Here's the awkward part: this essay is advice.

I'm telling you advice is overrated while giving you advice. This is either hypocrisy or recursion.

Here's the difference I hope exists:

Most advice says: "Here's what worked for me, you should do it too."

This essay says: "Stop collecting advice and start acting. Your experience will teach you faster than my words."

One asks you to adopt my framework. The other asks you to build your own through action.

But honestly? If you finish this essay and think "great point, I should read more about taking action before reading more advice," you've proven the point. The advice trap got you again.

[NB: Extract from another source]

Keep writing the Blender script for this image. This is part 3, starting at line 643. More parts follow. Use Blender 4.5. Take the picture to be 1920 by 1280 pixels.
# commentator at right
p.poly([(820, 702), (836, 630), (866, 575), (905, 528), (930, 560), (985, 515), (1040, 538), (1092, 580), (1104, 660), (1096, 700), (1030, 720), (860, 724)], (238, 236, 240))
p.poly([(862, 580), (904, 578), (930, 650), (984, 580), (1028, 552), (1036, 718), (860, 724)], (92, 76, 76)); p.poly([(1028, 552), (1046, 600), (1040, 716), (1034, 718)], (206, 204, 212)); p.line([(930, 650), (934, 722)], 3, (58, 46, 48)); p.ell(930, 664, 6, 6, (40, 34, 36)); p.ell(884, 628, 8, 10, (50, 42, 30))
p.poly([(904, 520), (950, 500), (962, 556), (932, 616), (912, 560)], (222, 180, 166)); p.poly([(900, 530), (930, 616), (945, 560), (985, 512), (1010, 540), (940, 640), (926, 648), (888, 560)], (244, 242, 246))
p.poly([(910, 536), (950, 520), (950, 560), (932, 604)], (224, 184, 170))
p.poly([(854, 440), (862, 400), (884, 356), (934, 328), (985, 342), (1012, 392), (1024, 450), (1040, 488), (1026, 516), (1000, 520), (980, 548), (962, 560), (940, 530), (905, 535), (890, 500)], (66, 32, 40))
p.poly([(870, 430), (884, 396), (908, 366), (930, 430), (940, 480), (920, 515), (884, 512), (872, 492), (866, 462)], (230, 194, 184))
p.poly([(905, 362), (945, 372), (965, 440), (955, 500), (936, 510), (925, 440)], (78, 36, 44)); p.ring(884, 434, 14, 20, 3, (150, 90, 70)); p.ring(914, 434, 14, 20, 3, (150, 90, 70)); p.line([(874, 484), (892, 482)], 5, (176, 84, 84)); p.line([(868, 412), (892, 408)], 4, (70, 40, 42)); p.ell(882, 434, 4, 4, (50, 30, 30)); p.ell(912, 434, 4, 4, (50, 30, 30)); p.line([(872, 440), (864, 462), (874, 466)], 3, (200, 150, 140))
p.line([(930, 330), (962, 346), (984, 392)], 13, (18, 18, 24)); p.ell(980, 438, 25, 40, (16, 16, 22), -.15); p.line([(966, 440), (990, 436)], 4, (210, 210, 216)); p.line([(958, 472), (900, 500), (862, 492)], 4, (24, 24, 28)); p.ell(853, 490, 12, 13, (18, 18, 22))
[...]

The only way this advice works is if you close this tab and start something you've been postponing.

Takeaways

What to stop:

  • Seeking advice as preparation before starting
  • Collecting frameworks and wisdom as a substitute for action
  • Trusting general advice from people with different contexts
  • Waiting until you know enough to begin

What to start:

  • Begin before you feel ready
  • Let problems emerge from doing, then solve them
  • Seek specific advice for specific problems you've already encountered
  • Trust your direct experience over other people's indirect wisdom
  • Build a practice, not a knowledge base

The harsh truth: Most of the advice you've consumed hasn't helped you. Not because it was wrong, but because it's not the bottleneck. You don't need more insights. You need to act on the obvious ones you already have.

The uncomfortable truth: This includes the advice in this essay. If it doesn't prompt you to close this and start something, it's just more content you've consumed.

Stop learning about the thing. Start doing the thing. The best teacher is the work itself.